§ **Task brief**: Extract each line of the records below that contains the word "part".

§ **Data excerpts**:
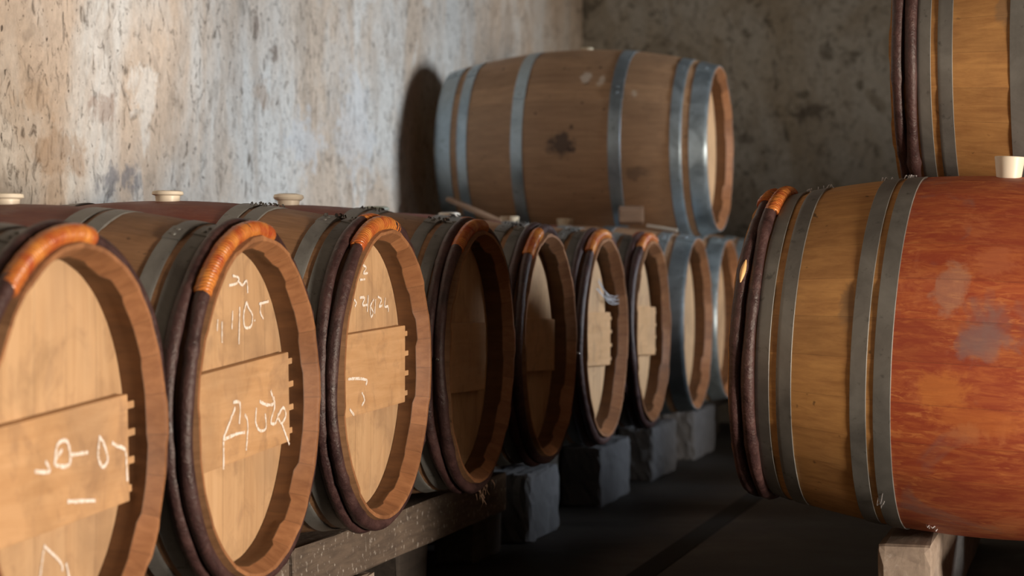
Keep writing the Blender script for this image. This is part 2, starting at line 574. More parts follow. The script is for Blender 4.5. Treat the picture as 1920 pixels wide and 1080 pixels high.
def make_head(h, sg, seed):
    vs_, fs = [], []
    x = sg * (h - .060)
    NA, NR = 64, 5
    vs_.append((x, 0, CZ))
    for i in range(1, NR + 1):
        r = (.266 + DR()) * i / NR
        xx = x if i < NR else x - sg * .003
        for j in range(NA):
            a = 2 * PI * j / NA
            vs_.append((xx, r * math.cos(a), CZ + r * math.sin(a)))
    for j in range(NA):
        fs.append((0, 1 + j, 1 + (j + 1) % NA))
    for i in range(NR - 1):
        for j in range(NA):
            k = (j + 1) % NA
            fs.append((1 + i * NA + j, 1 + (i + 1) * NA + j, 1 + (i + 1) * NA + k, 1 + i * NA + k))
    if sg < 0:
        fs = [tuple(reversed(f)) for f in fs]
    return obj('barrel_head', vs_, fs, M['head'], None)

def bark_hoop(h, xc, rr, seed, rot=0):
    rd = random.Random(seed)
    N = 120
    ph = [rd.uniform(0, 6.28) for _ in range(8)]
    pts, rads = [], []
    knots = [(rd.uniform(0, 2 * PI), rd.uniform(.0015, .003)) for _ in range(7)]
    for i in range(N):
        a = 2 * PI * i / N
        r = rad(xc, h) + rr * .55 + .0022 * math.sin(3 * a + ph[0]) + .0012 * math.sin(7 * a + ph[1])
        x = xc + .0018 * math.sin(2 * a + ph[2]) + .0012 * math.sin(5 * a + ph[3])
        k = sum(w * math.exp(-(((a - c + PI) % (2 * PI) - PI) / .035) ** 2) for c, w in knots)
        pts.append((x, r * math.cos(a), CZ + r * math.sin(a)))
        rads.append(rr * (1 + .07 * math.sin(4 * a + ph[4]) + .05 * math.sin(11 * a + ph[5])) + k)
    return tube('wooden_hoop', pts, rads, M['bark'], None, 12, closed=True)

def binding(h, xc, rr, a0, a1, seed):
    """osier wound round a hoop; a0..a1 measured from the near (-Y) side upward, degrees"""
    rd = random.Random(seed)
    N = 46
    pts, rads = [], []
    for i in range(N):
        f = i / (N - 1)
        a = PI - R_(a0 + (a1 - a0) * f)
        r = rad(xc, h) + rr * .57
        e = min(1, f / .03, (1 - f) / .03)
        pts.append((xc, r * math.cos(a), CZ + r * math.sin(a)))
        rads.append(rr * 1.13 + .0012 * abs(math.sin(i * 1.3)) * 1 + .001 * rd.random() - (1 - e) * .002)
    return tube('wicker_binding', pts, rads, M['osier'], None, 12)

def frayed(h, xc, a_deg, seed, n=9):
    rd = random.Random(seed)
    vs_, fs = [], []
    for s in range(n):
        a = R_(a_deg + rd.uniform(-8, 8))
        r = rad(xc, h) + .024
        p = Vector((xc + rd.uniform(-.01, .012), r * math.cos(a), CZ + r * math.sin(a)))
        d = Vector((rd.uniform(-.3, .6), math.cos(a + 1.2 * rd.choice((-1, 1))), math.sin(a) - .4)).normalized()
        L = rd.uniform(.018, .045)
        w_ = .0016
        for i in range(5):
            f = i / 4
            q = p + d * L * f + Vector((rd.uniform(-.003, .003), rd.uniform(-.003, .003), -.008 * f * f))
            b = len(vs_)
            ww = w_ * (1 - .7 * f)
            for k in range(3):
                an = k * 2.094
                vs_.append((q.x + ww * math.cos(an), q.y + ww * math.sin(an), q.z + ww * math.sin(an + 1)))
            if i:
                for k in range(3):
                    l = (k + 1) % 3
                    fs.append((b - 3 + k, b - 3 + l, b + l, b + k))
    return obj('frayed_fibre', vs_, fs, M['fibre'], None)

def rivet_geo(h, x, a, r_off, R=.0045):
    c = Vector((x, (rad(x, h) + r_off) * math.cos(a), CZ + (rad(x, h) + r_off) * math.sin(a)))
    nrm = Vector((0, math.cos(a), math.sin(a)))
    u = Vector((1, 0, 0)); v = nrm.cross(u)
    vs_, fs = [], []
    for i, (rr, hh) in enumerate(((1, 0), (.85, .5), (.45, .8))):
        for j in range(10):
            t = 2 * PI * j / 10
            vs_.append(tuple(c + (u * math.cos(t) + v * math.sin(t)) * R * rr + nrm * R * hh * .7))
    fs = lathe_faces(3, 10) + [tuple(range(20, 30))]
    return vs_, fs

def steel_hoop(h, x0, x1, mat, lap_deg):
    o = ring('steel_hoop', x0, x1, h, .0005, .0018, mat, None)
    # overlapped joint of the band with two rivets
    a0 = R_(lap_deg)
    vs_, fs = [], []
    n = 6
    for i in range(n):
        a = a0 + .17 * i / (n - 1)
        for x in (x0, x1):
            r = rad(x, h) + .0043
            vs_.append((x, r * math.cos(a), CZ + r * math.sin(a)))
            r -= .003
            vs_.append((x, r * math.cos(a), CZ + r * math.sin(a)))
    for i in range(n - 1):
        b, c = i * 4, (i + 1) * 4
        fs += [(b, b + 2, c + 2, c), (b + 2, b + 3, c + 3, c + 2), (b, c, c + 1, b + 1)]
    fs += [(0, 1, 3, 2), ((n - 1) * 4, (n - 1) * 4 + 2, (n - 1) * 4 + 3, (n - 1) * 4 + 1)]
    lap = obj('hoop_lap', vs_, fs, mat, o, smooth=False)
    xm = (x0 + x1) / 2
    for da in (.05, .12):
        rv, rf = rivet_geo(h, xm, a0 + da, .0042)
        obj('rivet', rv, rf, mat, o)
    return o

def bung(style):
    if style == 'mushroom':
        prof = [(.0, .026), (.020, .026), (.033, .023), (.036, .017), (.033, .012), (.026, .009), (.0235, -.012), (0, -.012)]
        m = M['bung']
    elif style == 'flat':
        prof = [(0, .020), (.024, .020), (.031, .018), (.032, .012), (.025, .009), (.0235, -.012), (0, -.012)]
        m = M['bung']
    elif style == 'stub':
        prof = [(0, .022), (.020, .022), (.0215, .0235), (.0300, .0235), (.031, .022), (.0265, .0), (.0235, -.012), (0, -.012)]
        m = M['bung_dull']
    elif style == 'low':
        prof = [(0, .008), (.022, .008), (.025, .006), (.0255, .002), (.025, .0), (.0235, -.012), (0, -.012)]
        m = M['bung_dull']
    elif style == 'green':
        prof = [(0, .018), (.026, .018), (.034, .014), (.034, .008), (.026, .005), (.0235, -.012), (0, -.012)]
        m = M['bung_green']
    else:
        prof = [(0, .0385), (.020, .0385), (.0215, .040), (.0285, .040), (.0295, .0385), (.0245, .0), (.0235, -.012), (0, -.012)]
        m = M['bung']
    NA = 32
    vs_ = []
    for r, z in prof:
        for j in range(NA):
            a = 2 * PI * j / NA
            vs_.append((r * math.cos(a), r * math.sin(a), CZ + PR[0] + z))
    return obj('bung', vs_, [tuple(reversed(f)) for f in lathe_faces(len(prof), NA)], m, None)

def ribbon(name, strokes, x, wdt, parent, seed, mat, z0=CZ):
    """chalk strokes lying on a plane of constant x"""
    rd = random.Random(seed)
    vs_, fs = [], []
    def smooth(st):
        Q = [st[0]] + list(st) + [st[-1]]
        out = []
        for i in range(1, len(Q) - 2):
            for q in range(4):
                f = q / 4
                out.append(tuple(.5 * (2 * Q[i][c] + (Q[i + 1][c] - Q[i - 1][c]) * f + (2 * Q[i - 1][c] - 5 * Q[i][c] + 4 * Q[i + 1][c] - Q[i + 2][c]) * f * f
                                       + (3 * Q[i][c] - 3 * Q[i + 1][c] + Q[i + 2][c] - Q[i - 1][c]) * f ** 3) for c in (0, 1)))
        return out + [st[-1]]
    for st in strokes:
        st = smooth(st)
        P = []
        for (a, b) in zip(st[:-1], st[1:]):
            n = max(2, int(math.hypot(b[0] - a[0], b[1] - a[1]) / .004))
            for i in range(n):
                f = i / n
                P.append((a[0] + (b[0] - a[0]) * f, a[1] + (b[1] - a[1]) * f))
        P.append(st[-1])
        for i, (u, v) in enumerate(P):
            p0, p1 = P[max(0, i - 1)], P[min(len(P) - 1, i + 1)]
            dx, dy = p1[0] - p0[0], p1[1] - p0[1]
            L = math.hypot(dx, dy) or 1
            ww = wdt * rd.uniform(.6, 1.0)
            base = len(vs_)
            xx = x + .0003 * rd.random()
            vs_.append((xx, u - dy / L * ww, z0 + v + dx / L * ww))
            vs_.append((xx, u + dy / L * ww, z0 + v - dx / L * ww))
            if i:
                if 1:
                    fs.append((base - 2, base - 1, base + 1, base))
    return obj(name, vs_, fs, mat, parent, smooth=False)

# ------------------------------------------------------------------ barrel kinds (prototypes, then copies)
H = .475
LIB = {}
def lib(key, fn):
    if key not in LIB:
        o = fn()
        LIB[key] = o
        return o, True
    return LIB[key], False

def use(key, fn, parent):
    """first call keeps the mesh as made, later calls copy it with its children"""
    o, fresh = lib(key, fn)
    if fresh:
        o.parent = parent
        return o
    c = o.copy(); COL.objects.link(c); c.parent = parent
    for ch in o.children:
        if ch.get('own'):
            continue
        d = ch.copy(); COL.objects.link(d); d.parent = c
    return c

STEEL_A = [(.391, .417), (.350, .378), (.215, .244), (.172, .203)]     # chateau barrel
STEEL_C = [(.390, .418), (.346, .376), (.202, .233), (.156, .189)]     # the same with the inner hoops closer
STEEL_B = [(.414, .474), (.352, .390), (.148, .190)]                   # plain steel-hooped barrel

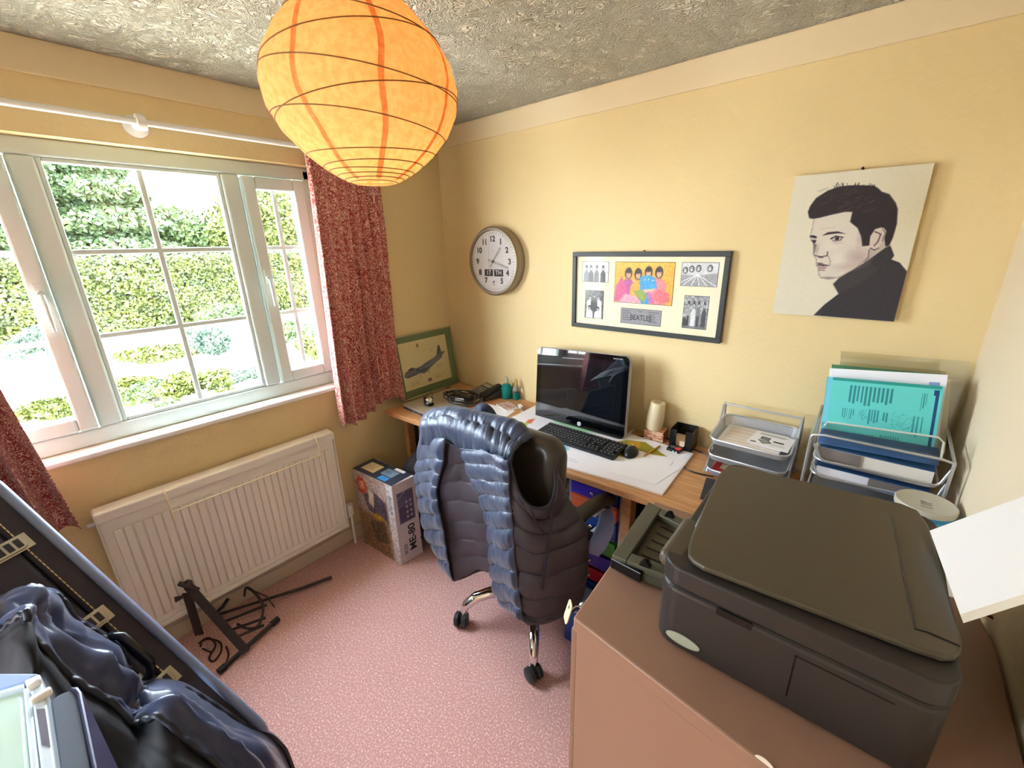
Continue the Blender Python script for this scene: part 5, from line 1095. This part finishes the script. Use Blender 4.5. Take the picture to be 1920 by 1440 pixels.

§ **Solution for this task**:
Keep writing the Blender script for this image. This is part 2, starting at line 574. More parts follow. The script is for Blender 4.5. Treat the picture as 1920 pixels wide and 1080 pixels high.
Continue the Blender Python script for this scene: part 5, from line 1095. This part finishes the script. Use Blender 4.5. Take the picture to be 1920 by 1440 pixels.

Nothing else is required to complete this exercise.